La mémoire « pour les choses »
fabrique des images pour rappeler un argument, une idée ou une « chose »,
tandis que la mémoire « pour les mots » doit trouver des images pour rappeler
chaque mot.
Il faut aider
la mémoire en suscitant des chocs émotionnels à l’aide d’images frappantes et
inhabituelles, belles ou hideuses, comiques ou grotesques.
Nous devons
donc créer des images capables de rester le plus longtemps possible dans la
mémoire.
Et nous y
réussirons :
si nous
établissons des ressemblances aussi frappantes que possible ;
si nous créons
des images qui ne soient ni nombreuses, ni vagues mais actives ;
si nous leur
attribuons une beauté exceptionnelle ou une laideur particulière ;
si nous les
enlaidissons d’une façon ou d’une autre, en introduisant par exemple une
personne tachée de sang, souillée de boue ou couverte de peinture rouge de
façon à ce que l’aspect en soit plus frappant ;
ou encore si
nous donnons un effet comique à nos images.
Mais une
condition est essentielle : il faut régulièrement parcourir en esprit tous les
lieux originaux
pour raviver
les images.
Dans l’Antiquité, qui ignorait l’imprimerie, une
mémoire exercée avait une importance vitale.

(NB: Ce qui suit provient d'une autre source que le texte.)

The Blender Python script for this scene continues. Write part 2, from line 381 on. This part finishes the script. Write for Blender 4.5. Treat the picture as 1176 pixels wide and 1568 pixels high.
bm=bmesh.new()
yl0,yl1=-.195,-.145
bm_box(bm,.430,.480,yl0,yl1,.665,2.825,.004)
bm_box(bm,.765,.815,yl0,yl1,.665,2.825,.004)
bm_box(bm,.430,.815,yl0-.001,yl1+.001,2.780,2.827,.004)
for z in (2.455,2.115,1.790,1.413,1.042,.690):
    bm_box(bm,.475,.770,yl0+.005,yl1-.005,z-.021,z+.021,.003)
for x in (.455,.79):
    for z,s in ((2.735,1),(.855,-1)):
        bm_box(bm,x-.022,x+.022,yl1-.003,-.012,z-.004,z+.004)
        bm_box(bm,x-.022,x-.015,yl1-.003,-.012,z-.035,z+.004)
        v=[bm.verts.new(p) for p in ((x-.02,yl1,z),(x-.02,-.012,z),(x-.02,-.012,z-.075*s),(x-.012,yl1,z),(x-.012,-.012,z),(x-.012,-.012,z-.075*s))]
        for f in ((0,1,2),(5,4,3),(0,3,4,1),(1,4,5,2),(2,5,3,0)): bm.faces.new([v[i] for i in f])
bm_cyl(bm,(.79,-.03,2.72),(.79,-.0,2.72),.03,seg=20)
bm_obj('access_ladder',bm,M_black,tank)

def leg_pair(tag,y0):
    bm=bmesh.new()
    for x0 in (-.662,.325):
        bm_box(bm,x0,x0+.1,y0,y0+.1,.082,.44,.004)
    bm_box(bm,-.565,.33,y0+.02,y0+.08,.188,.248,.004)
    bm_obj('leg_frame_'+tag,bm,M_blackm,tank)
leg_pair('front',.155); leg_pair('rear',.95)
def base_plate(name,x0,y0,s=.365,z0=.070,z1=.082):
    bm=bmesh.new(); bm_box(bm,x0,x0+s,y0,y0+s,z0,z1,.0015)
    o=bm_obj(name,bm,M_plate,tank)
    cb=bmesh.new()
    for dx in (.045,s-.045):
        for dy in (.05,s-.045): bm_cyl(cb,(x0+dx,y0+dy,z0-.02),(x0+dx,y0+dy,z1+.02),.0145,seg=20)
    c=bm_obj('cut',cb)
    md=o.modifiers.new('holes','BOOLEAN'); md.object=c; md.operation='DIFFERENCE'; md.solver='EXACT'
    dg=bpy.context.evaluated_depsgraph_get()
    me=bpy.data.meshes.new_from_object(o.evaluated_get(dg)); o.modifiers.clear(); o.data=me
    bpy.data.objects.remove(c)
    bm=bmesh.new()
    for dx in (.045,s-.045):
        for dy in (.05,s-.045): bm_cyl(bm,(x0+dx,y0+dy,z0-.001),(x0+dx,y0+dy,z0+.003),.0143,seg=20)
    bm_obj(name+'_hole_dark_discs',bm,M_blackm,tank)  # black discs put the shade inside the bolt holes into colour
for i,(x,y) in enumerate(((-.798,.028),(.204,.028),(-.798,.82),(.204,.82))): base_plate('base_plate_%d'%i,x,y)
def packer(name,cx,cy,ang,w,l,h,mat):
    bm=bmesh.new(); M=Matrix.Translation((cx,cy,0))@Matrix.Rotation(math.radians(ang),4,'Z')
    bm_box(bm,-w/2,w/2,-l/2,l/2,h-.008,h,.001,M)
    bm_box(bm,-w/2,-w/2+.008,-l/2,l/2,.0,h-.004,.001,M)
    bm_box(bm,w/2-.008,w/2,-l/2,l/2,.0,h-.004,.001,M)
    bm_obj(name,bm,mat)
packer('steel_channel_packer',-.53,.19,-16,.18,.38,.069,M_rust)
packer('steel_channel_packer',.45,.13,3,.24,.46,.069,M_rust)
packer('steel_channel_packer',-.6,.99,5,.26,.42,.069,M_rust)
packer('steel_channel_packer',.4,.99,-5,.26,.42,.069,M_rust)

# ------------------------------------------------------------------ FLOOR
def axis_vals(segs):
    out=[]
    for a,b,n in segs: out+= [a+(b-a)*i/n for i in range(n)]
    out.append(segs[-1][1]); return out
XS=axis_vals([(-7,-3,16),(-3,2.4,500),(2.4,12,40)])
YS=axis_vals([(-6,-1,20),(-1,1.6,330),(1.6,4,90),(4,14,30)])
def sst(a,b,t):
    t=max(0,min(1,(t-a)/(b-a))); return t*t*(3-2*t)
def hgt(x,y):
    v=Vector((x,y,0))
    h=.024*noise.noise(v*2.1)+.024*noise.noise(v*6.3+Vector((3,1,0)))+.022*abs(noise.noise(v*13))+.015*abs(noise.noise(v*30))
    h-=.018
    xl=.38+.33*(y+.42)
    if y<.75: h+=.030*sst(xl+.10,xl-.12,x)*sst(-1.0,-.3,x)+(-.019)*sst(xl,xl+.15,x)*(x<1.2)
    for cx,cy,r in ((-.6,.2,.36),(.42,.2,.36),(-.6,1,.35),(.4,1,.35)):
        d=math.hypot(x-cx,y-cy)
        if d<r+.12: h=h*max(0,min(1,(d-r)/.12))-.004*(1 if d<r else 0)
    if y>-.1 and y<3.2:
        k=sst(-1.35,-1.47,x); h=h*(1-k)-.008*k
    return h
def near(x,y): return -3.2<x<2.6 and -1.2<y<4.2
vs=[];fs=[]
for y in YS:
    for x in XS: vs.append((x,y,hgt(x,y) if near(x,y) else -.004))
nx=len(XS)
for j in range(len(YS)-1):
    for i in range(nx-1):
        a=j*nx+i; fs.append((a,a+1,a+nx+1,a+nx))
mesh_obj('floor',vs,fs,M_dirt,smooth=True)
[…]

La gymnastique intérieure, le travail invisible de
concentration auxquels se soumettaient les Anciens
leur donnaient une mémoire puissante et organisée.
Ils aimaient surtout les triomphes de mémoire
: Sénèque le Rhéteur, professeur de rhétorique, était capable de répéter deux
mille mots, dans l’ordre dans lequel on les lui avait donnés. Il pouvait
également retenir des centaines de vers et les répéter à l’envers. Un tel
exploit atteste le respect que l’Antiquité avait pour l’art invisible de la
mémoire et pour l’homme possédant une mémoire entraînée, une mémoire aux
pouvoirs « presque divins », écrira Cicéron.
Voilà. C'est tout pour le moment. Amitiés à tous.